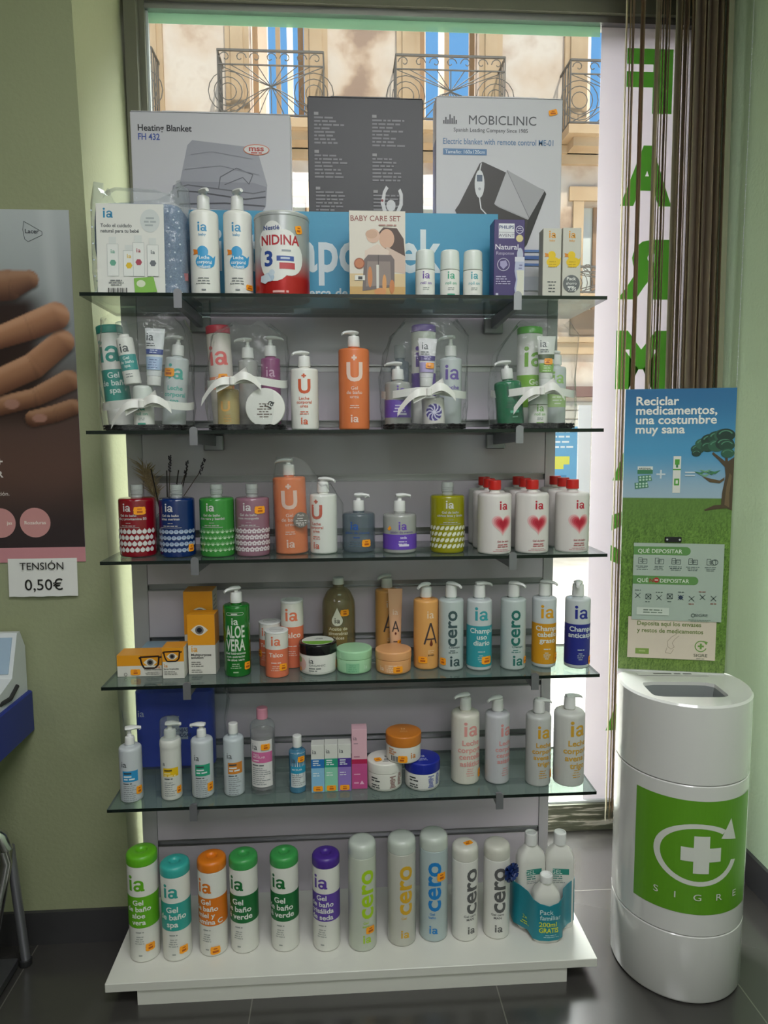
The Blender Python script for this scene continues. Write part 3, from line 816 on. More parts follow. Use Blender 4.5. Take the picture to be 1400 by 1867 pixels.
deco(stk, bin_map, [r_(-0.163, 0.144, 0.232, 0.512, '#5f9a22/0.35'),
    ring_(-0.012, 0.380, 0.086, 0.101, W_, 50, 345, 40, 0.76),
    p_([(0.040, 0.420), (0.066, 0.466), (0.084, 0.411)], W_),
    r_(-0.024, 0.012, 0.335, 0.427, W_), r_(-0.052, 0.040, 0.364, 0.398, W_)] +
    [t_(ch_, 0.0165, u, 0.268, W_, 0.0, wx=1.25) for ch_, u in zip('SIGRE', (-0.104, -0.061, -0.012, 0.040, 0.086))], 0.008, 0.0006, 0.0002)
stk.build('sticker', bn, smooth=False, flip=False)['label'] = 'green sticker with white cross and arrow ring'
hd = MB().loft(bin_rings([(0.5485, 0.002), (0.5505, 0.0), (0.735, 0.0), (0.740, 0.004)]), 'bin_white', cap=False)
outer = [(x, y) for x, y in bin_outline(0.151, 0.156, 0.091)]
N_ = len(outer)
def hole_pt(x, y):
    """Where the ray towards (x, y) meets the rounded rim of the hand opening."""
    hx0, hx1, hy0, hy1 = -0.105, 0.075, -0.095, 0.010
    cx, cy2 = (hx0 + hx1) / 2, (hy0 + hy1) / 2; ax, ay = (hx1 - hx0) / 2, (hy1 - hy0) / 2
    dx, dy = x - cx, y - cy2; k = (abs(dx / ax) ** 7 + abs(dy / ay) ** 7) ** (-1 / 7)
    return cx + dx * k, cy2 + dy * k
inner = [hole_pt(x, y) for x, y in outer]
hd.loft([[(x, y, 0.740) for x, y in outer], [(x, y, 0.7385) for x, y in inner], [(x * 0.985, y * 0.985, 0.730) for x, y in inner]], 'bin_white', cap=False)
hd.loft([[(x * 0.985, y * 0.985, 0.730) for x, y in inner], [(x * 0.96, y * 0.96, 0.715) for x, y in inner], [(x * 0.9, y * 0.9, 0.62) for x, y in inner]], '#8c9090/0.4', cap=False)
hd.add([(x * 0.9, y * 0.9, 0.62) for x, y in inner], [tuple(range(N_))], '#5a5c5c/0.5')
deco(hd, top_map(0.7402), [r_(-0.095, 0.085, 0.052, 0.078, '#dcdcd8/0.3'), small_print(-0.08, 0.07, 0.070, 1, 1, 0.008, '#6d6d6a', seed=8)], None)
hd.build('head', bn, sharp=30)
MB().lathe(fillet([(0, 0), (0.007, 0), (0.007, 0.008), (0.003, 0.014), (0, 0.014)], 0.002), 'chrome', 14, fn=lambda x, y, z: (0.155 + z, y + 0.02, 0.40 + x)).build('lock', bn)

bp = thing('display_poster', 'tall recycling poster of tree and meadow standing behind the white bin', 'poster', (0.803 + 0.001, 0.0157, 0), -13.3)
bp.location = (0.803 + 0.082 * 0.23, 0.0157 + 0.082 * 0.973, 0)
MB().box(-0.129, 0.136, 0.0015, 0.0075, 0.735, 1.474, '#d6d8d4/0.5').build('board', bp)
PW, PH, P0, PX = 0.265, 0.730, 0.744, -0.129
rg = random.Random(11)
BL = [[rg.random() for _ in range(260)] for _ in range(320)]
def meadow(x, z):
    h = z / PH; u = (x + PW) / PW
    if h > 0.62:
        t = (h - 0.62) / 0.38
        c = mix(lin('#9db4c4')[:3], lin('#4b95bf')[:3], sm(0, 0.45, t)); c = mix(c, lin('#1c6496')[:3], sm(0.4, 1.0, t))
        return mix(c, lin('#2f6f9c')[:3], 0.35 * sm(0.6, 1, u) * sm(0.3, 1, t))
    t = h / 0.62
    j = int(h * 300) % 320; i = int(u * 130) % 260
    nz = BL[j][i] * 0.5 + BL[(j // 3) % 320][i] * 0.3 + BL[(j // 9) % 320][(i // 2)] * 0.2
    c = mix(lin('#2c4a18')[:3], lin('#7fa84a')[:3], nz)
    c = mix(c, lin('#5d7f3a')[:3], sm(0.75, 1.0, t) * 0.8)
    return mix(c, lin('#8a8a5a')[:3], 0.35 * (1 - sm(0.0, 0.25, t)) * nz)
g = photo_grid('printed_photo', bp, PW, PH, 120, 300, meadow); g.location = (PX + PW, 0, P0)
def px(u, v): return (PX + u * PW, P0 + (1 - v) * PH)      # u, v across and down the sheet, 0..1
d = MB(); I = []
for k, s_ in enumerate(('Reciclar', 'medicamentos,', 'una costumbre', 'muy sana')):
    a = px(0.10, 0.055 + 0.0325 * k); I.append(t_(s_, 0.0215, a[0], a[1], '#e8e6de', 0.022, 'l', wx=1.08))
def pb(u0, u1, v0, v1, key): a, b = px(u0, v1), px(u1, v0); return r_(a[0], b[0], a[1], b[1], key)
I += [pb(.13, .27, .268, .284, '#d8dcd8'), pb(.13, .27, .280, .294, '#3c7a54'), t_('ARSENAL', .005, px(.2, 0)[0], px(0, .279)[1], '#2a4a38', .02)]
for u0, v0 in ((.135, .302), (.105, .326)):
    a = px(u0, v0); I.append(p_([(a[0], a[1]), (a[0] + .031, a[1] + .004), (a[0] + .035, a[1] - .011), (a[0] + .002, a[1] - .016)], '#4f8468'))
    for k in range(8): I.append(c_(a[0] + .006 + .0078 * (k % 4), a[1] - .003 - .007 * (k // 4) + .0007 * (k % 4), .0026, '#b9d4c4', n=10))
a = px(.345, .295); I += [r_(a[0] - .011, a[0] + .011, a[1] - .002, a[1] + .002, '#c9d4da'), r_(a[0] - .002, a[0] + .002, a[1] - .011, a[1] + .011, '#c9d4da')]
I += [pb(.455, .525, .232, .360, '#dcdcd4'), pb(.47, .512, .243, .262, '#4e9a38'), pb(.48, .50, .262, .272, '#3c7a54'), pb(.455, .525, .276, .281, '#4e9a38'), pb(.468, .515, .310, .334, '#4e9a38'), pb(.482, .503, .316, .328, '#dcdcd4')]
a = px(.61, .293); I += [r_(a[0] - .012, a[0] + .012, a[1] + .002, a[1] + .005, '#c9d4da'), r_(a[0] - .012, a[0] + .012, a[1] - .006, a[1] - .003, '#c9d4da')]
def poly(pts, key): return p_([px(u, v) for u, v in pts], key)
I += [poly([(.90, .40), (.905, .36), (.93, .30), (.92, .27), (.86, .245), (.80, .225), (.81, .218), (.88, .238), (.92, .250), (.915, .215), (.935, .215), (.945, .25), (1.0, .235), (1.0, .42), (.95, .412), (.86, .415), (.76, .422), (.75, .418), (.84, .402)], '#4d3f2c'),
      poly([(.93, .40), (.94, .34), (.965, .29), (.985, .30), (.97, .36), (.975, .41)], '#6e5c40'),
      poly([(.72, .302), (.80, .310), (.88, .316), (.92, .305), (.92, .315), (.88, .326), (.79, .322)], '#5b4a30')]
for k, (u, v, rr) in enumerate([(.67, .208, .026), (.72, .190, .032), (.78, .178, .036), (.84, .168, .036), (.90, .162, .038), (.95, .160, .036), (.76, .200, .028), (.84, .196, .034), (.91, .190, .036), (.955, .195, .030), (.95, .222, .026), (.66, .222, .018)]):
    a = px(u, v); rr *= .62; a = (min(a[0], PX + PW - rr), a[1])
    I += [c_(a[0], a[1], rr, ('#1f4434', '#2c5a44', '#17352c')[k % 3], rr * .72), ring_(a[0], a[1], rr * .62, rr * .78, '#4e8468', 20, 170, 10, .7)]
for k, (u, v) in enumerate([(.70, .290), (.75, .284), (.80, .290), (.74, .298), (.83, .287)]):
    a = px(u, v); I.append(p_([(a[0] - .016, a[1] + .004), (a[0], a[1] + .001), (a[0] + .014, a[1] + .005), (a[0] + .002, a[1] - .005)], ('#3f7a52', '#74a484')[k % 2]))
deco(d, front_map(-0.0002), I, None, 0.0003, 0.00002)
d.build('headline', bp, smooth=False, flip=False)
hk = MB().rbox(*[PX + PW * .40, PX + PW * .555], -0.006, 0.0, P0 + PH * (1 - .533), P0 + PH * (1 - .515), '#17171a/0.4', .002)
for u in (.42, .535): hk.lathe([(0, 0), (.0025, 0), (.0025, .001), (0, .001)], 'grey_white', 10, fn=lambda x, y, z, u=u: (PX + PW * u + x, -0.006 - z, P0 + PH * .476 + y))
hk.build('hook', bp)['label'] = 'small black clip on the poster'
sh = MB()
def card(u0, u1, v0, v1, key, y): a, b = px(u0, v1), px(u1, v0); return MB().box(a[0], b[0], y - 0.0012, y, a[1], b[1], key)
c2 = card(.085, .905, .805, .955, '#d6c9b8/0.5', -0.0012)
I = []
for k, s_ in enumerate(('Deposita aquí los envases', 'y restos de medicamentos')):
    a = px(.17, .835 + .0255 * k); I.append(t_(s_, .0115, a[0], a[1], '#6d7f42', .02, 'l', wx=0.96))
a = px(.77, .905); I += [ring_(a[0], a[1], .0125, .0150, '#6f9a48', 60, 340, 24), r_(a[0] - .0075, a[0] + .0075, a[1] - .0025, a[1] + .0025, '#6f9a48'), r_(a[0] - .0025, a[0] + .0025, a[1] - .0075, a[1] + .0075, '#6f9a48'),
      p_([(a[0] + .005, a[1] + .015), (a[0] + .017, a[1] + .012), (a[0] + .013, a[1] + .004)], '#6f9a48'), t_('SIGRE', .008, a[0], a[1] - .028, '#4c5540', .01, wx=1.2), small_print(a[0] - .016, a[0] + .016, a[1] - .032, 1, 1, .002, '#8a8a78')]
a = px(.16, .935); I += [r_(a[0], a[0] + .034, a[1] - .004, a[1] + .011, '#7f9a4a'), small_print(a[0] + .004, a[0] + .03, a[1] + .006, 1, 1, .004, '#a8b878')]
h0 = px(.48, .90); I.append(line_([(h0[0] + .018, h0[1] + .028), (h0[0] + .004, h0[1] + .018), (h0[0] - .006, h0[1] + .006), (h0[0] - .004, h0[1] - .008), (h0[0] + .004, h0[1] - .014), (h0[0] + .012, h0[1] - .008), (h0[0] + .006, h0[1] + .002), (h0[0] + .012, h0[1] + .012), (h0[0] + .022, h0[1] + .022)], .0012, '#a89a88'))
I.append(line_([(h0[0] - .006, h0[1] - .01), (h0[0] - .01, h0[1] - .024), (h0[0] + .004, h0[1] - .026), (h0[0] + .010, h0[1] - .014)], .0012, '#a89a88'))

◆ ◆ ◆

**GOAL OF THE EXERCISE:**
Give again exactly the lines running from the beginning of the material above through the line that contains "0.40 + x)).build('lock', bn)", and leave out every picture.

**ANSWER IN FULL:**
The Blender Python script for this scene continues. Write part 3, from line 816 on. More parts follow. Use Blender 4.5. Take the picture to be 1400 by 1867 pixels.
deco(stk, bin_map, [r_(-0.163, 0.144, 0.232, 0.512, '#5f9a22/0.35'),
    ring_(-0.012, 0.380, 0.086, 0.101, W_, 50, 345, 40, 0.76),
    p_([(0.040, 0.420), (0.066, 0.466), (0.084, 0.411)], W_),
    r_(-0.024, 0.012, 0.335, 0.427, W_), r_(-0.052, 0.040, 0.364, 0.398, W_)] +
    [t_(ch_, 0.0165, u, 0.268, W_, 0.0, wx=1.25) for ch_, u in zip('SIGRE', (-0.104, -0.061, -0.012, 0.040, 0.086))], 0.008, 0.0006, 0.0002)
stk.build('sticker', bn, smooth=False, flip=False)['label'] = 'green sticker with white cross and arrow ring'
hd = MB().loft(bin_rings([(0.5485, 0.002), (0.5505, 0.0), (0.735, 0.0), (0.740, 0.004)]), 'bin_white', cap=False)
outer = [(x, y) for x, y in bin_outline(0.151, 0.156, 0.091)]
N_ = len(outer)
def hole_pt(x, y):
    """Where the ray towards (x, y) meets the rounded rim of the hand opening."""
    hx0, hx1, hy0, hy1 = -0.105, 0.075, -0.095, 0.010
    cx, cy2 = (hx0 + hx1) / 2, (hy0 + hy1) / 2; ax, ay = (hx1 - hx0) / 2, (hy1 - hy0) / 2
    dx, dy = x - cx, y - cy2; k = (abs(dx / ax) ** 7 + abs(dy / ay) ** 7) ** (-1 / 7)
    return cx + dx * k, cy2 + dy * k
inner = [hole_pt(x, y) for x, y in outer]
hd.loft([[(x, y, 0.740) for x, y in outer], [(x, y, 0.7385) for x, y in inner], [(x * 0.985, y * 0.985, 0.730) for x, y in inner]], 'bin_white', cap=False)
hd.loft([[(x * 0.985, y * 0.985, 0.730) for x, y in inner], [(x * 0.96, y * 0.96, 0.715) for x, y in inner], [(x * 0.9, y * 0.9, 0.62) for x, y in inner]], '#8c9090/0.4', cap=False)
hd.add([(x * 0.9, y * 0.9, 0.62) for x, y in inner], [tuple(range(N_))], '#5a5c5c/0.5')
deco(hd, top_map(0.7402), [r_(-0.095, 0.085, 0.052, 0.078, '#dcdcd8/0.3'), small_print(-0.08, 0.07, 0.070, 1, 1, 0.008, '#6d6d6a', seed=8)], None)
hd.build('head', bn, sharp=30)
MB().lathe(fillet([(0, 0), (0.007, 0), (0.007, 0.008), (0.003, 0.014), (0, 0.014)], 0.002), 'chrome', 14, fn=lambda x, y, z: (0.155 + z, y + 0.02, 0.40 + x)).build('lock', bn)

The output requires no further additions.